If something is missing from the lender’s checklist in the application, Carde suggested that brokers add a note explaining why it wasn’t included and what had been provided instead.

“There’s no difference between a major bank, a non-major and a non-bank; the lending standards are all the same. … Whether you’re sending a loan to Homeloans, La Trobe or CBA, the bare minimum expectations are not going to change. Sure, there are going to be a few little idiosyncrasies in some of the policies that are required, but the general underlying requirements of the loan don’t change irrespective of where it goes,” Carde said.

Reputation

Deloitte’s recently released Banking Trust Index 2018 showed the depth at which the royal commission had affected the banking sector’s reputation.

Out of 2,000 customers surveyed, only 21% said they felt banks in general had their best interests at heart, and only 26% thought banks would keep their promises. Fortunately for the sector, when asked those questions in regard to their own banks, the results improved significantly.

“Banking customers want banks to demonstrate the right mindset by treating them with respect and integrity.

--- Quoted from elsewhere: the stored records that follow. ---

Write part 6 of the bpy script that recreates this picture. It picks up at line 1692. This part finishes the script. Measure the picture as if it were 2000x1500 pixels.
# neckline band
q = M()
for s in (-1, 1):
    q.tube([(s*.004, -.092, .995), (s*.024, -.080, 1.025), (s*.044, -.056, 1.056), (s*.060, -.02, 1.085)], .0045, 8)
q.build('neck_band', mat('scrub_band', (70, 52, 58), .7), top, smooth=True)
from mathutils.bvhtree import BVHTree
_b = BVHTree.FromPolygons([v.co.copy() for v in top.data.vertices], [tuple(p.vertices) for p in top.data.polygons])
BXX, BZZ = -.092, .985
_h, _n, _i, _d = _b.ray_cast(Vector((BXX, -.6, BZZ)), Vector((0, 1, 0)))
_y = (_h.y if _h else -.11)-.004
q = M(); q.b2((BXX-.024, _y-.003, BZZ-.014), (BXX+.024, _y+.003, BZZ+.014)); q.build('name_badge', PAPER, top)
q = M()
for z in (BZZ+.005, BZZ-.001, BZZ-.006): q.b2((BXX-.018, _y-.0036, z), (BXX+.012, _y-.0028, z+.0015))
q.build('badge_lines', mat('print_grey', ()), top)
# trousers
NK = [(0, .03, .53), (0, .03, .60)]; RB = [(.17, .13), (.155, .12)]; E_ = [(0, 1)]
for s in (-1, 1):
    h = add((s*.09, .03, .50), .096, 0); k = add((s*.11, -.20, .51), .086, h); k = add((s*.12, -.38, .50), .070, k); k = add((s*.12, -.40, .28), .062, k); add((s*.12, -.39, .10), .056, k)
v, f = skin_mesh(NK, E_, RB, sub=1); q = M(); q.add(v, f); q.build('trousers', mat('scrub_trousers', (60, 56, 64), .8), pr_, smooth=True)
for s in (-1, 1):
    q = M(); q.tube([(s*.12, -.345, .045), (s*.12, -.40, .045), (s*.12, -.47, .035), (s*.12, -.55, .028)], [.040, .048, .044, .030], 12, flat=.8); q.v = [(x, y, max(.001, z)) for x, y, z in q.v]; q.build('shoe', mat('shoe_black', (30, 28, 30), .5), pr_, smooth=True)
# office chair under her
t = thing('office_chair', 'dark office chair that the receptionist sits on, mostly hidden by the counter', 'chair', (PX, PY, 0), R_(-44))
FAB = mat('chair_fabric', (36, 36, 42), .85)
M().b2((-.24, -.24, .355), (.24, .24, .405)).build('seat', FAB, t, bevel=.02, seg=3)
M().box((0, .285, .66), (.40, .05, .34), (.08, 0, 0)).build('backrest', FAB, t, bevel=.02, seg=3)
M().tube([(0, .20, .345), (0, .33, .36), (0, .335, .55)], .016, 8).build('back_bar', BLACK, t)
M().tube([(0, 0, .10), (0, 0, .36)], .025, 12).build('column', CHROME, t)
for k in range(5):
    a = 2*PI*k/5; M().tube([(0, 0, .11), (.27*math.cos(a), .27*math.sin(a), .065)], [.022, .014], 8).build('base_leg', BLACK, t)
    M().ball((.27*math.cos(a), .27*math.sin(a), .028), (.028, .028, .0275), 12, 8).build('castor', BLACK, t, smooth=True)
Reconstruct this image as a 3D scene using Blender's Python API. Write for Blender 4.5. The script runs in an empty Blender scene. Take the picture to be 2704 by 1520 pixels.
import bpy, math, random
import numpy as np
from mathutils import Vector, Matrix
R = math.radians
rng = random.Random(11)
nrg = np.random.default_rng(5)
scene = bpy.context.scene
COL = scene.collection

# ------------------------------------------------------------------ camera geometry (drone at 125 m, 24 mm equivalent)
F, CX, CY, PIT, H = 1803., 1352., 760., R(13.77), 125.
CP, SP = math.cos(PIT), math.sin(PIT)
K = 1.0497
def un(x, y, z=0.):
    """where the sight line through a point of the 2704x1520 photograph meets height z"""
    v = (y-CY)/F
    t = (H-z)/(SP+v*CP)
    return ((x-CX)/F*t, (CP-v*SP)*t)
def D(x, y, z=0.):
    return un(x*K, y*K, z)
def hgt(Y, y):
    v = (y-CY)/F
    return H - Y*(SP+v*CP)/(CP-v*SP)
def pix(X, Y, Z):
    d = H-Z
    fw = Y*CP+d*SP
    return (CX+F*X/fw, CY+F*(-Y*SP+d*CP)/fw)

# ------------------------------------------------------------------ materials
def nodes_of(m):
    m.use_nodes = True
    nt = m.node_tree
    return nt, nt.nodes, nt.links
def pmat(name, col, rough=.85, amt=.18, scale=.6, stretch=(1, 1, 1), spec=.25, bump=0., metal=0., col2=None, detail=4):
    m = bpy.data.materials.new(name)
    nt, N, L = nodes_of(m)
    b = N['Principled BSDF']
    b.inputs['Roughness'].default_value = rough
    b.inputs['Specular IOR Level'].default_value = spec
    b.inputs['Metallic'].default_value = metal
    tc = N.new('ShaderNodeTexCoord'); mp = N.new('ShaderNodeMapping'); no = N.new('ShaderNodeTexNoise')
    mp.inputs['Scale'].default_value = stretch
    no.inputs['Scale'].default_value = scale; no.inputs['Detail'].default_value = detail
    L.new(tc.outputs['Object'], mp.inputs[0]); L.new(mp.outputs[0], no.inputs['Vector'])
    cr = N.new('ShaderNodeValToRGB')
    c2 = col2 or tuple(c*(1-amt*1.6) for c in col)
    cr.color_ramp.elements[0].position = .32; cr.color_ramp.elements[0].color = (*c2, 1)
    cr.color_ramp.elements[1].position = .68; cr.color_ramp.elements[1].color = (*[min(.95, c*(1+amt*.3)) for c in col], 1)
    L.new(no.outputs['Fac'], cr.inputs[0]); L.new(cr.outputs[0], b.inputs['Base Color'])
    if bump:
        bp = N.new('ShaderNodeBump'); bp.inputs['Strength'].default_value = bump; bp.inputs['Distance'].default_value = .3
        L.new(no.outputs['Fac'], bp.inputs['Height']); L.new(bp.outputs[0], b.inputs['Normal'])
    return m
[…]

This is most important. Only then will the right price, technology and product become significant,” said the report’s author, Willem Punt.

Q: As a non-bank, how are you dealing with, and setting yourself apart from, the reputational damage that the banking industry as a whole has suffered of late?

According to Mohnacheff, the answer is something that every panellist touched on.

“Do the right thing by the customer each and every time. Do not deviate. We have got age-old proven processes on how we go about providing loans; be they home loans, car loans or commercial loans, it doesn’t matter,” Mohnacheff said. “The outcome has to be in the absolute best interests of that individual. If you do the right thing by the customer, very rarely will you get into trouble.”

The CIF will continue to play a part in proving to regulators and the public that the industry is serious about lifting standards and improving professionalism.

Carde added that it was important to remember that “it’s not an us versus them mentality”.

“We’re all in this together,” he said, “so whilst the major banks have had their fair share of publicity, we are all in this together as an industry and whatever comes out of this royal commission impacts us all.”